- TASK DETAILS -
Only the lines from the one with "py = pb+25+(pt+6-pb-25)*k/rows" through the one with "6, .3), 'stuff')" are to be restated, word for word, with both of them included.

- EXERCISE DATA -
————
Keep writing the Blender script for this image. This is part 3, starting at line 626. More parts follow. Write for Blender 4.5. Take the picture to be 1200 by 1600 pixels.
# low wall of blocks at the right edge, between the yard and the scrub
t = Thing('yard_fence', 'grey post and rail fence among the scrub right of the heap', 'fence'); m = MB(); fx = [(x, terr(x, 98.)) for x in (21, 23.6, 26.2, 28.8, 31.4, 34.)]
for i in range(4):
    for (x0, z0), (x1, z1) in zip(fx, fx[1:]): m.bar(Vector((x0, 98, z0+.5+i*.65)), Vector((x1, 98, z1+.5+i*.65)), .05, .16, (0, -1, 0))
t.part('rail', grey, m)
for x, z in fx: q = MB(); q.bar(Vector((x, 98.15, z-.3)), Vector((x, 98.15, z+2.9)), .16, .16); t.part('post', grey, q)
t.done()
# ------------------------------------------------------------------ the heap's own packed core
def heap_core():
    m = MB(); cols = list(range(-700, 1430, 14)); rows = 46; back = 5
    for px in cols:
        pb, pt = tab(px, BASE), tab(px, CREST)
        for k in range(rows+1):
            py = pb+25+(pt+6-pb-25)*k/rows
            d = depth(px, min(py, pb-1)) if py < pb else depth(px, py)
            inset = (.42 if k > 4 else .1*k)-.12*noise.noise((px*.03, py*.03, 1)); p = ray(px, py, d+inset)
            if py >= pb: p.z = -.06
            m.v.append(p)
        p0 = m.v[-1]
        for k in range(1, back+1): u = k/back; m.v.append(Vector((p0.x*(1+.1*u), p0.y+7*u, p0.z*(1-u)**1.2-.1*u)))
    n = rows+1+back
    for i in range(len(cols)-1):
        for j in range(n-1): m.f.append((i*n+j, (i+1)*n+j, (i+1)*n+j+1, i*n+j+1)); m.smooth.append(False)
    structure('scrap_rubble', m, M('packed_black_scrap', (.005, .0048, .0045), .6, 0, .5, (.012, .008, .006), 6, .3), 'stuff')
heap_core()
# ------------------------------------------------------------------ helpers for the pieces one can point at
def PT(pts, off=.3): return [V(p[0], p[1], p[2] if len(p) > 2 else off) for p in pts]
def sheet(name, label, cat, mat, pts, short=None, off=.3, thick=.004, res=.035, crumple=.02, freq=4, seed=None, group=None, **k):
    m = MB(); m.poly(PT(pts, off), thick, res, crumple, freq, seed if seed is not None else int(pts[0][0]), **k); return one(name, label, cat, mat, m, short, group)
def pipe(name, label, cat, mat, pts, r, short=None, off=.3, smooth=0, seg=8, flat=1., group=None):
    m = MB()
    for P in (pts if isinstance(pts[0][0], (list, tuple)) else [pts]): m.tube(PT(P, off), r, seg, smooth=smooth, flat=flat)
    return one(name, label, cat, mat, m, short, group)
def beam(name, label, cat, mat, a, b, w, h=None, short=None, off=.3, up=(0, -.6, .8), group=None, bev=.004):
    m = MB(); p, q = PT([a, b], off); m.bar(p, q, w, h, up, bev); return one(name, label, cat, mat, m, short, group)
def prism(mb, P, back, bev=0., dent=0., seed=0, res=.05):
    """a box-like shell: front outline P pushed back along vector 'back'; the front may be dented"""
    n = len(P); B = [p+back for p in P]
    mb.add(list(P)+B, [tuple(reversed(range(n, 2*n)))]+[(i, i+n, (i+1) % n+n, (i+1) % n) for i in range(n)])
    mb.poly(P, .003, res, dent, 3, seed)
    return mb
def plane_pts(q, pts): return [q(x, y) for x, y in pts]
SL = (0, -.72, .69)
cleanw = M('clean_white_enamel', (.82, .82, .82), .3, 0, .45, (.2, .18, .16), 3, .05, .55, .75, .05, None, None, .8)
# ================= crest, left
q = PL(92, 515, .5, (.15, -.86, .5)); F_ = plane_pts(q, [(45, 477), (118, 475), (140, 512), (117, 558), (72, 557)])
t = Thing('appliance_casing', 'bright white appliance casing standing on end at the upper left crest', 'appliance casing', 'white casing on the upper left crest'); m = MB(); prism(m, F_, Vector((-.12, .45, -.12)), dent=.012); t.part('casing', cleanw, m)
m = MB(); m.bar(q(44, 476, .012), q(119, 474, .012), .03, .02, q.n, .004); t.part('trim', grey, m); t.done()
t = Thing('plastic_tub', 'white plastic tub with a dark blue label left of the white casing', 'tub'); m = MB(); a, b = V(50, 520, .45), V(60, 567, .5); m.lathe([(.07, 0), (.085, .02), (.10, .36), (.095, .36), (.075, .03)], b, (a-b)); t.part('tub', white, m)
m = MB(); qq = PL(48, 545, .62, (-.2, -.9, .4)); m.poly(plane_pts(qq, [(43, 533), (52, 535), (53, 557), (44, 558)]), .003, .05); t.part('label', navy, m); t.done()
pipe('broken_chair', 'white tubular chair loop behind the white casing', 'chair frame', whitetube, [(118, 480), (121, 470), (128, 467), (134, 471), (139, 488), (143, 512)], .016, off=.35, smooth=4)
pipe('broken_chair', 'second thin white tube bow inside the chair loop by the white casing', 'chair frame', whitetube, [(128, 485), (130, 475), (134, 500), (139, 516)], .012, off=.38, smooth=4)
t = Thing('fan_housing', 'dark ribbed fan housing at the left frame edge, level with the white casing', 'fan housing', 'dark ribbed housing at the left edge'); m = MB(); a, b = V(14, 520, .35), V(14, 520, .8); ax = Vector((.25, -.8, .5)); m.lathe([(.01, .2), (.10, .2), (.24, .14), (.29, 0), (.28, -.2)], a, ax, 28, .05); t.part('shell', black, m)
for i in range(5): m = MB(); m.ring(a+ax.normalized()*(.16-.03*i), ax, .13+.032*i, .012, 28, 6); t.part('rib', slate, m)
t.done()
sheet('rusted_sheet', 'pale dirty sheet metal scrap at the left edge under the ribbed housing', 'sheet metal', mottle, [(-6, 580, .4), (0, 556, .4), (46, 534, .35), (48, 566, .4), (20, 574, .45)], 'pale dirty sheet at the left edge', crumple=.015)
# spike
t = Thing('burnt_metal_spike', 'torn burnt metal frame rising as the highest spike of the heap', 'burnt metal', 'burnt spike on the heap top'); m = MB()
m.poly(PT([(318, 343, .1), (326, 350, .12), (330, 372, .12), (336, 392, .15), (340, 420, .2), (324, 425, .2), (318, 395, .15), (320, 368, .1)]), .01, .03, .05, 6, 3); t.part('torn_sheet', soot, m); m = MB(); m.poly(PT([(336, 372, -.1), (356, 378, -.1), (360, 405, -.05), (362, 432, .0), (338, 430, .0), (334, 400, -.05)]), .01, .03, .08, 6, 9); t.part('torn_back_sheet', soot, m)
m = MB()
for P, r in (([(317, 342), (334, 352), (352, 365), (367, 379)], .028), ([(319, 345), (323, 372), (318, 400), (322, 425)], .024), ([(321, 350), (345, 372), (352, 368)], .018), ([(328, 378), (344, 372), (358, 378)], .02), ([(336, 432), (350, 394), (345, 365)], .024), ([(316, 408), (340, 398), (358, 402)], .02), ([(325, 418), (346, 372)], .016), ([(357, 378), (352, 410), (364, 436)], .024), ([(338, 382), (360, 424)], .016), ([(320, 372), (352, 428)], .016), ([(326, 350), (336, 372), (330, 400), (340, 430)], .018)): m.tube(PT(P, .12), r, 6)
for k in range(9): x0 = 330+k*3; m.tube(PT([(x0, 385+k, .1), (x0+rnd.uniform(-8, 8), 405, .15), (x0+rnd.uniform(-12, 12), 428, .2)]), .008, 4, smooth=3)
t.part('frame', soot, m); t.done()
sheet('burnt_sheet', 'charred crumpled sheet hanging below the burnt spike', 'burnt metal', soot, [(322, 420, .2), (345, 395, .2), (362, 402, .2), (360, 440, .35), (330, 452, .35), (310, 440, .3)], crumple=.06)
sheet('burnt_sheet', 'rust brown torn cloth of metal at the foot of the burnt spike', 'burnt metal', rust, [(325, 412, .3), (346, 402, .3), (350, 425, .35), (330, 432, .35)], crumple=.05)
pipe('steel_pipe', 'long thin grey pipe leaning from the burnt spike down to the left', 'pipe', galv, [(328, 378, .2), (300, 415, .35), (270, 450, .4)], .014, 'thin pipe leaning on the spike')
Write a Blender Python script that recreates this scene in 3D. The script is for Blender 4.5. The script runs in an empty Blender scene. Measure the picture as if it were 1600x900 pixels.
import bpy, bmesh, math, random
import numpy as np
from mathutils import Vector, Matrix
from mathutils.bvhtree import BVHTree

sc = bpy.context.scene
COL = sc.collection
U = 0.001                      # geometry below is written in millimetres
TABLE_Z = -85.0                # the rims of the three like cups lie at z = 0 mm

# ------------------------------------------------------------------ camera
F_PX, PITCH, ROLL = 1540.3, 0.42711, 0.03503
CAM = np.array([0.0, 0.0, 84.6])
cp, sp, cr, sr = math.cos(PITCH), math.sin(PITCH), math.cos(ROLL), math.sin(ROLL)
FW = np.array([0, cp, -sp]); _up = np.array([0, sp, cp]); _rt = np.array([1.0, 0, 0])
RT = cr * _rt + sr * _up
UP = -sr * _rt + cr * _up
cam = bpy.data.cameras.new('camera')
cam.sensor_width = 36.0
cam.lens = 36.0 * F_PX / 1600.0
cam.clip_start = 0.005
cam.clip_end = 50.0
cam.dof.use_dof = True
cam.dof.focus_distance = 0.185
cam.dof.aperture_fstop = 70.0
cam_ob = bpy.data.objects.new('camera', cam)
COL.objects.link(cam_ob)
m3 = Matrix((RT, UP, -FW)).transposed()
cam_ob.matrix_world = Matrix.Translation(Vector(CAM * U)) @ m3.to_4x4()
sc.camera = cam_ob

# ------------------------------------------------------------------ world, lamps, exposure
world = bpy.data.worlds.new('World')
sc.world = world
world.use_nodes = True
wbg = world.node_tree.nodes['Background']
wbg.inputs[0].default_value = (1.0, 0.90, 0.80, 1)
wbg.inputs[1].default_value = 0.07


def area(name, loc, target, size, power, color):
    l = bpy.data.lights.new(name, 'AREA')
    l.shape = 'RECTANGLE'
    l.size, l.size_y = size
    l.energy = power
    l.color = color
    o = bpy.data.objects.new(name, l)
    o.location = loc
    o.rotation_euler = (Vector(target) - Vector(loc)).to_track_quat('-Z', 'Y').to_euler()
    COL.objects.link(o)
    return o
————
- WORKED ANSWER -
            py = pb+25+(pt+6-pb-25)*k/rows
            d = depth(px, min(py, pb-1)) if py < pb else depth(px, py)
            inset = (.42 if k > 4 else .1*k)-.12*noise.noise((px*.03, py*.03, 1)); p = ray(px, py, d+inset)
            if py >= pb: p.z = -.06
            m.v.append(p)
        p0 = m.v[-1]
        for k in range(1, back+1): u = k/back; m.v.append(Vector((p0.x*(1+.1*u), p0.y+7*u, p0.z*(1-u)**1.2-.1*u)))
    n = rows+1+back
    for i in range(len(cols)-1):
        for j in range(n-1): m.f.append((i*n+j, (i+1)*n+j, (i+1)*n+j+1, i*n+j+1)); m.smooth.append(False)
    structure('scrap_rubble', m, M('packed_black_scrap', (.005, .0048, .0045), .6, 0, .5, (.012, .008, .006), 6, .3), 'stuff')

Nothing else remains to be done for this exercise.